### DATA SEGMENT
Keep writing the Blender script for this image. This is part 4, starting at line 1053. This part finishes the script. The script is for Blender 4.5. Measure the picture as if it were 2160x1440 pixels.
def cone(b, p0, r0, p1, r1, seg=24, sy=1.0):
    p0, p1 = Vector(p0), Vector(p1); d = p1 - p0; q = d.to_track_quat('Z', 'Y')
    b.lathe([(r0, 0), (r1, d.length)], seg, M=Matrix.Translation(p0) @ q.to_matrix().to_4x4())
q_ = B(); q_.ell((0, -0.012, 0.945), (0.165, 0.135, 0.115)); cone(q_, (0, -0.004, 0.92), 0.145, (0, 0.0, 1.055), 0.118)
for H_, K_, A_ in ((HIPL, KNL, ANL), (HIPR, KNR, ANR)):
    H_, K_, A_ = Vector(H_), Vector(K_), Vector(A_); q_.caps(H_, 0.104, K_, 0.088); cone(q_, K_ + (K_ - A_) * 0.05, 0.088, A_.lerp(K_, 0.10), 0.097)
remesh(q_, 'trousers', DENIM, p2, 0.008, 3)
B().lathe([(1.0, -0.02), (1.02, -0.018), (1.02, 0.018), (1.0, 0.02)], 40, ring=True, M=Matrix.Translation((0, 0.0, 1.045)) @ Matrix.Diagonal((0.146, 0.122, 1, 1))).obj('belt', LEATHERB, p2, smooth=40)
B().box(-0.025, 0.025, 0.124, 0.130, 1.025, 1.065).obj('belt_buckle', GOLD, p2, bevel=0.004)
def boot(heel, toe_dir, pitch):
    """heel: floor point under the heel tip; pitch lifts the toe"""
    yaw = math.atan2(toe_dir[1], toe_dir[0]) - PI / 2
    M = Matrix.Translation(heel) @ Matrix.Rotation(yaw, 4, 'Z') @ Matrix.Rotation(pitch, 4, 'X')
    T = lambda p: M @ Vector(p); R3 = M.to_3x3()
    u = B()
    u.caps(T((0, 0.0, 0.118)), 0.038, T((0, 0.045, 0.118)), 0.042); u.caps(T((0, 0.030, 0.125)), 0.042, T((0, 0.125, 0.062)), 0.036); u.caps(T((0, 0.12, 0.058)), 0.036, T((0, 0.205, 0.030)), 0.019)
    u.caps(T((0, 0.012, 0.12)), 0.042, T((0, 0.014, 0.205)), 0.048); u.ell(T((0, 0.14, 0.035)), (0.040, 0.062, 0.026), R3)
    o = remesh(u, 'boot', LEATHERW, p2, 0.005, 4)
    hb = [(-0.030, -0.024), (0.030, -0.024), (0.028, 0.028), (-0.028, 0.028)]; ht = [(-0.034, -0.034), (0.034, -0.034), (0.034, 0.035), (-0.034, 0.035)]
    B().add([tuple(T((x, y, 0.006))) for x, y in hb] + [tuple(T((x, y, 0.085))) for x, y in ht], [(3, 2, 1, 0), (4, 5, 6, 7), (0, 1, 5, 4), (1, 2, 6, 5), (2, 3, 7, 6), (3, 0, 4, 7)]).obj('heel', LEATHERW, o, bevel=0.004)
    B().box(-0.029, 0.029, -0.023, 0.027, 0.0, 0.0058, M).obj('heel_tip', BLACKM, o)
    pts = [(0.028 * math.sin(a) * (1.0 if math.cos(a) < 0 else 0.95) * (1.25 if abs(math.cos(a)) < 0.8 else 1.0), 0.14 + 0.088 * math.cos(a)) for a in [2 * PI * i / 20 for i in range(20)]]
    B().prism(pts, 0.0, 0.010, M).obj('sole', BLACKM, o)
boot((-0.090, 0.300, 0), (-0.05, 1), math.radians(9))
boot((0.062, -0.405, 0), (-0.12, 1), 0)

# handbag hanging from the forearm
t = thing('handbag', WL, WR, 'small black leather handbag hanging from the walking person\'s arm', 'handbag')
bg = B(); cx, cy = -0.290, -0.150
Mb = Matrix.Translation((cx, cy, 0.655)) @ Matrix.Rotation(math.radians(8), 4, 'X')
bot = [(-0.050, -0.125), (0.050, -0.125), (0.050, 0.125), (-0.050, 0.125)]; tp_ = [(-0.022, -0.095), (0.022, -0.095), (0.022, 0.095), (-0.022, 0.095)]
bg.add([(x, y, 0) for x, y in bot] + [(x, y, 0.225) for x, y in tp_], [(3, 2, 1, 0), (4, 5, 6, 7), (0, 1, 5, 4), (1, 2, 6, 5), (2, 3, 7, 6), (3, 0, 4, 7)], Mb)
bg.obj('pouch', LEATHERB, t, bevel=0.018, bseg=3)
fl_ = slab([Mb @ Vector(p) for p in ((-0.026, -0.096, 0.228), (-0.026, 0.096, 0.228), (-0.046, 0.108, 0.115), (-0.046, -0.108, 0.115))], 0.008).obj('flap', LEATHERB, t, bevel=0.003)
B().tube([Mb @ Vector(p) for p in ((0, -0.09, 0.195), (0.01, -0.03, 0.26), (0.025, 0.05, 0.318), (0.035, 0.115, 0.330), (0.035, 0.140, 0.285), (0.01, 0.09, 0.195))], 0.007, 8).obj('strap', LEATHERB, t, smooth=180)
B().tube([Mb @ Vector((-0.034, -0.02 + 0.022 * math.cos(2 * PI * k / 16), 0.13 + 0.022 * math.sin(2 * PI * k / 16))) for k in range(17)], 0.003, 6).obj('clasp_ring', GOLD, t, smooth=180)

### SET TASK
Reproduce the complete data exactly as presented above.

### COMPLETE RESPONSE
Keep writing the Blender script for this image. This is part 4, starting at line 1053. This part finishes the script. The script is for Blender 4.5. Measure the picture as if it were 2160x1440 pixels.
def cone(b, p0, r0, p1, r1, seg=24, sy=1.0):
    p0, p1 = Vector(p0), Vector(p1); d = p1 - p0; q = d.to_track_quat('Z', 'Y')
    b.lathe([(r0, 0), (r1, d.length)], seg, M=Matrix.Translation(p0) @ q.to_matrix().to_4x4())
q_ = B(); q_.ell((0, -0.012, 0.945), (0.165, 0.135, 0.115)); cone(q_, (0, -0.004, 0.92), 0.145, (0, 0.0, 1.055), 0.118)
for H_, K_, A_ in ((HIPL, KNL, ANL), (HIPR, KNR, ANR)):
    H_, K_, A_ = Vector(H_), Vector(K_), Vector(A_); q_.caps(H_, 0.104, K_, 0.088); cone(q_, K_ + (K_ - A_) * 0.05, 0.088, A_.lerp(K_, 0.10), 0.097)
remesh(q_, 'trousers', DENIM, p2, 0.008, 3)
B().lathe([(1.0, -0.02), (1.02, -0.018), (1.02, 0.018), (1.0, 0.02)], 40, ring=True, M=Matrix.Translation((0, 0.0, 1.045)) @ Matrix.Diagonal((0.146, 0.122, 1, 1))).obj('belt', LEATHERB, p2, smooth=40)
B().box(-0.025, 0.025, 0.124, 0.130, 1.025, 1.065).obj('belt_buckle', GOLD, p2, bevel=0.004)
def boot(heel, toe_dir, pitch):
    """heel: floor point under the heel tip; pitch lifts the toe"""
    yaw = math.atan2(toe_dir[1], toe_dir[0]) - PI / 2
    M = Matrix.Translation(heel) @ Matrix.Rotation(yaw, 4, 'Z') @ Matrix.Rotation(pitch, 4, 'X')
    T = lambda p: M @ Vector(p); R3 = M.to_3x3()
    u = B()
    u.caps(T((0, 0.0, 0.118)), 0.038, T((0, 0.045, 0.118)), 0.042); u.caps(T((0, 0.030, 0.125)), 0.042, T((0, 0.125, 0.062)), 0.036); u.caps(T((0, 0.12, 0.058)), 0.036, T((0, 0.205, 0.030)), 0.019)
    u.caps(T((0, 0.012, 0.12)), 0.042, T((0, 0.014, 0.205)), 0.048); u.ell(T((0, 0.14, 0.035)), (0.040, 0.062, 0.026), R3)
    o = remesh(u, 'boot', LEATHERW, p2, 0.005, 4)
    hb = [(-0.030, -0.024), (0.030, -0.024), (0.028, 0.028), (-0.028, 0.028)]; ht = [(-0.034, -0.034), (0.034, -0.034), (0.034, 0.035), (-0.034, 0.035)]
    B().add([tuple(T((x, y, 0.006))) for x, y in hb] + [tuple(T((x, y, 0.085))) for x, y in ht], [(3, 2, 1, 0), (4, 5, 6, 7), (0, 1, 5, 4), (1, 2, 6, 5), (2, 3, 7, 6), (3, 0, 4, 7)]).obj('heel', LEATHERW, o, bevel=0.004)
    B().box(-0.029, 0.029, -0.023, 0.027, 0.0, 0.0058, M).obj('heel_tip', BLACKM, o)
    pts = [(0.028 * math.sin(a) * (1.0 if math.cos(a) < 0 else 0.95) * (1.25 if abs(math.cos(a)) < 0.8 else 1.0), 0.14 + 0.088 * math.cos(a)) for a in [2 * PI * i / 20 for i in range(20)]]
    B().prism(pts, 0.0, 0.010, M).obj('sole', BLACKM, o)
boot((-0.090, 0.300, 0), (-0.05, 1), math.radians(9))
boot((0.062, -0.405, 0), (-0.12, 1), 0)

# handbag hanging from the forearm
t = thing('handbag', WL, WR, 'small black leather handbag hanging from the walking person\'s arm', 'handbag')
bg = B(); cx, cy = -0.290, -0.150
Mb = Matrix.Translation((cx, cy, 0.655)) @ Matrix.Rotation(math.radians(8), 4, 'X')
bot = [(-0.050, -0.125), (0.050, -0.125), (0.050, 0.125), (-0.050, 0.125)]; tp_ = [(-0.022, -0.095), (0.022, -0.095), (0.022, 0.095), (-0.022, 0.095)]
bg.add([(x, y, 0) for x, y in bot] + [(x, y, 0.225) for x, y in tp_], [(3, 2, 1, 0), (4, 5, 6, 7), (0, 1, 5, 4), (1, 2, 6, 5), (2, 3, 7, 6), (3, 0, 4, 7)], Mb)
bg.obj('pouch', LEATHERB, t, bevel=0.018, bseg=3)
fl_ = slab([Mb @ Vector(p) for p in ((-0.026, -0.096, 0.228), (-0.026, 0.096, 0.228), (-0.046, 0.108, 0.115), (-0.046, -0.108, 0.115))], 0.008).obj('flap', LEATHERB, t, bevel=0.003)
B().tube([Mb @ Vector(p) for p in ((0, -0.09, 0.195), (0.01, -0.03, 0.26), (0.025, 0.05, 0.318), (0.035, 0.115, 0.330), (0.035, 0.140, 0.285), (0.01, 0.09, 0.195))], 0.007, 8).obj('strap', LEATHERB, t, smooth=180)
B().tube([Mb @ Vector((-0.034, -0.02 + 0.022 * math.cos(2 * PI * k / 16), 0.13 + 0.022 * math.sin(2 * PI * k / 16))) for k in range(17)], 0.003, 6).obj('clasp_ring', GOLD, t, smooth=180)